The study, titled 'The start of a new poverty narrative' and published in the Brookings' blog, is authored by Homi Kharas, Kristofer Hamel and Martin Hofer.

According to the study, Nigeria has already overtaken India as the country with the largest number of extreme poor in early 2018, and the Democratic Republic of the Congo could soon take over the number 2 spot.

"At the end of May 2018, our trajectories suggest that Nigeria had about 87 million people in extreme poverty, compared with India's 73 million.

"What is more, extreme poverty in Nigeria is growing by six people every minute, while poverty in India continues to fall," said the study.

It further pointed out that by the end of 2018 in Africa as a whole, there will probably be about 3.2 million more people living in extreme poverty than at present.
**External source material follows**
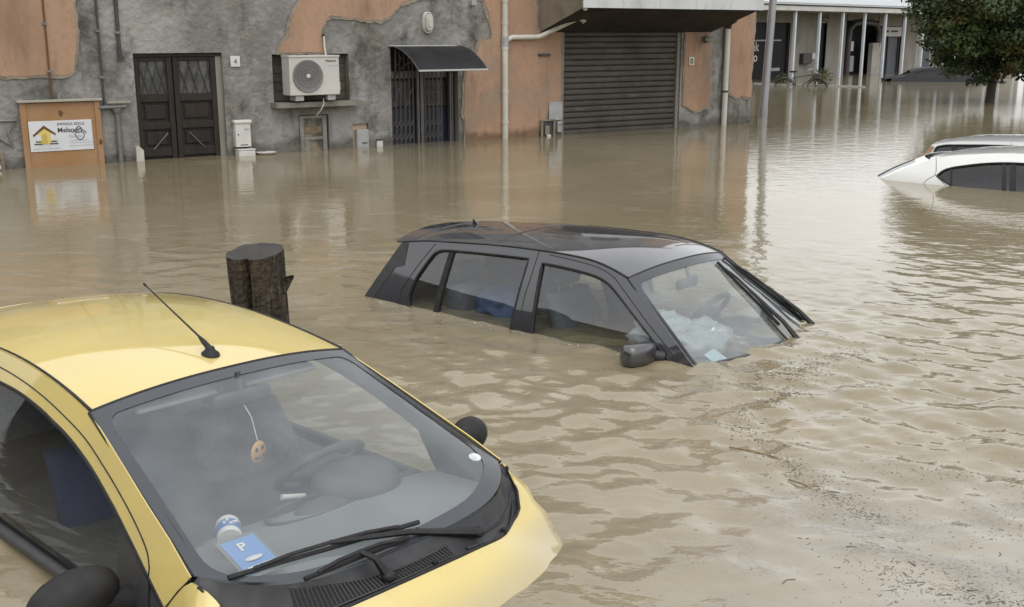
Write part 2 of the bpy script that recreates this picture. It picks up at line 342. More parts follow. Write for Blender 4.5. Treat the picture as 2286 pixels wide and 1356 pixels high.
def text(body, size, mat, parent, mtx, name='lettering', ext=.0015, off=0.0, align='LEFT', sx=1.0):
    cu = bpy.data.curves.new('t', 'FONT'); cu.body = body; cu.size = size; cu.extrude = ext; cu.offset = off; cu.align_x = align; cu.resolution_u = 3
    to = bpy.data.objects.new('t', cu); C.objects.link(to); bpy.context.view_layer.update()
    me = bpy.data.meshes.new_from_object(to); bpy.data.objects.remove(to); bpy.data.curves.remove(cu)
    me.transform(mtx @ Matrix.Diagonal((sx, 1, 1, 1))); me.materials.clear(); me.materials.append(mat); me.name = name
    o = bpy.data.objects.new(name, me); C.objects.link(o); o.parent = parent
    return o
def tag(o, label=None, cat=None, group=None, kind=None):
    for k, val in (('label', label), ('category', cat), ('group', group), ('kind', kind)):
        if val: o[k] = val
    return o
def empty(name, loc=(0, 0, 0), rz=0, **kw):
    o = bpy.data.objects.new(name, None); C.objects.link(o); o.location = loc; o.rotation_euler = (0, 0, rz); o.empty_display_size = .2
    return tag(o, **kw)
def clone(o, parent=None, **kw):
    c = o.copy(); C.objects.link(c); c.parent = parent
    for k, val in kw.items(): setattr(c, k, val)
    return c
STAND = Matrix.Rotation(R(90), 4, 'X')       # text lying in xy stands up facing -y

# ------------------------------------------------------------------ flood water
def waves(X, Y):
    """height of the rippled, current-driven flood surface"""
    rs = np.random.RandomState(3); H = np.zeros_like(X)
    near = np.exp(-(((X - 1.2) / 2.6) ** 2 + ((Y - 4.9) / 2.0) ** 2))
    calm = np.exp(-(((X - 2.2) / 2.0) ** 2 + ((Y - 2.4) / 1.1) ** 2))
    far = 1 / (1 + np.exp((Y - 8.5) / .9))
    amp = (.42 + 1.15 * near) * (1 - .72 * calm) * (.12 + .88 * far)
    for i in range(70):
        lam = .078 * (6.0 ** rs.rand()); k = 2 * math.pi / lam; th = rs.normal(R(62), .75)
        H += amp * .0030 * lam ** .92 * np.sin(k * (math.cos(th) * X + math.sin(th) * Y) + rs.rand() * 6.28 + 1.2 * np.sin(.9 * X + rs.rand() * 6) + 1.1 * np.sin(1.1 * Y + rs.rand() * 6))
    # water heaped up against the bonnet of the yellow car and the side of the black one
    H += .050 * np.exp(-(((X - .06) / .42) ** 2 + ((Y - 2.95) / .42) ** 2))
    return H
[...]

Noting that about 725 million people were in extreme poverty at the beginning of 2016, the report said, "we needed to reduce poverty by 1.5 people every second to achieve the goal and yet we have been moving at a pace of only 1.1 people per second".

"As we fall further behind the target pace, the task of ending extreme poverty by 2030 is becoming inexorably harder because we are running out of time," it added.

The UN-sponsored Sustainable Development Goals aim to eliminate global poverty by 2030.

Commenting on the study, Economic Advisory Council to the Prime Minister (EAC-PM) member Shamika Ravi said that India has achieved a rapid decline in extreme poverty through high development spending and high growth.

The study has cited data from World Poverty Clock and new projections on country economic growth from the International Monetary Funds' World Economic Outlook.

These form the basic building blocks for poverty trajectories computed for 188 countries and territories, developed and developing, across the world.